**Problem details**
Give back an exact copy of the lines from the start of the material through the line bearing "rng = np.random.default_rng(11);". Include both ends and nothing else.
- - - - -
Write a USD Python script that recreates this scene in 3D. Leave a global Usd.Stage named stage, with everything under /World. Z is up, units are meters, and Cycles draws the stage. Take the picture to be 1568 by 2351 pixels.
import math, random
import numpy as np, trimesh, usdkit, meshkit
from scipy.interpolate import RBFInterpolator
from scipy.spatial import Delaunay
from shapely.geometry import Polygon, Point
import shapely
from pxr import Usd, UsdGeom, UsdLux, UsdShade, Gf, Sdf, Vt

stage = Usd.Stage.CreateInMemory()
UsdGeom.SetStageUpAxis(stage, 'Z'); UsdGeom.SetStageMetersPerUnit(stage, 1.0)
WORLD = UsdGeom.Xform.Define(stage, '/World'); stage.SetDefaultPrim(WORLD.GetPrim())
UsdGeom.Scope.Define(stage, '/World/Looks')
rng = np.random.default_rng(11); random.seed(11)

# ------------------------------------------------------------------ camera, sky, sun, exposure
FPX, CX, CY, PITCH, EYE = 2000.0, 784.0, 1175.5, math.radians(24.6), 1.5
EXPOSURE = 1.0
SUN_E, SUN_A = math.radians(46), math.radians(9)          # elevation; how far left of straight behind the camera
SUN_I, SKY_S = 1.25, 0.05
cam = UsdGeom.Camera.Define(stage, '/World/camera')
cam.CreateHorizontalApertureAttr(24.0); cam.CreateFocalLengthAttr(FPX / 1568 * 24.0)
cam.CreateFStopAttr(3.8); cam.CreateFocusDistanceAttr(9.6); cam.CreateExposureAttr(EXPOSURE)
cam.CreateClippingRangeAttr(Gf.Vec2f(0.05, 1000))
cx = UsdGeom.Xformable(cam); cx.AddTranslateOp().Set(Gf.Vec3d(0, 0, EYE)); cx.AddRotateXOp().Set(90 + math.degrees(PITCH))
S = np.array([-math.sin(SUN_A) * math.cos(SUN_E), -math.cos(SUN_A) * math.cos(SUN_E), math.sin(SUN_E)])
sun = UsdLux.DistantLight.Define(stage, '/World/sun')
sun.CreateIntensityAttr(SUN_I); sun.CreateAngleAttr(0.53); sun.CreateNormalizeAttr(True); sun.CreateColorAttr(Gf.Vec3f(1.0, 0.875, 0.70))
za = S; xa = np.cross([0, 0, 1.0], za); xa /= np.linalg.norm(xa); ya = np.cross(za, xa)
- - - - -
**Full solution**
Write a USD Python script that recreates this scene in 3D. Leave a global Usd.Stage named stage, with everything under /World. Z is up, units are meters, and Cycles draws the stage. Take the picture to be 1568 by 2351 pixels.
import math, random
import numpy as np, trimesh, usdkit, meshkit
from scipy.interpolate import RBFInterpolator
from scipy.spatial import Delaunay
from shapely.geometry import Polygon, Point
import shapely
from pxr import Usd, UsdGeom, UsdLux, UsdShade, Gf, Sdf, Vt

stage = Usd.Stage.CreateInMemory()
UsdGeom.SetStageUpAxis(stage, 'Z'); UsdGeom.SetStageMetersPerUnit(stage, 1.0)
WORLD = UsdGeom.Xform.Define(stage, '/World'); stage.SetDefaultPrim(WORLD.GetPrim())
UsdGeom.Scope.Define(stage, '/World/Looks')
rng = np.random.default_rng(11); random.seed(11)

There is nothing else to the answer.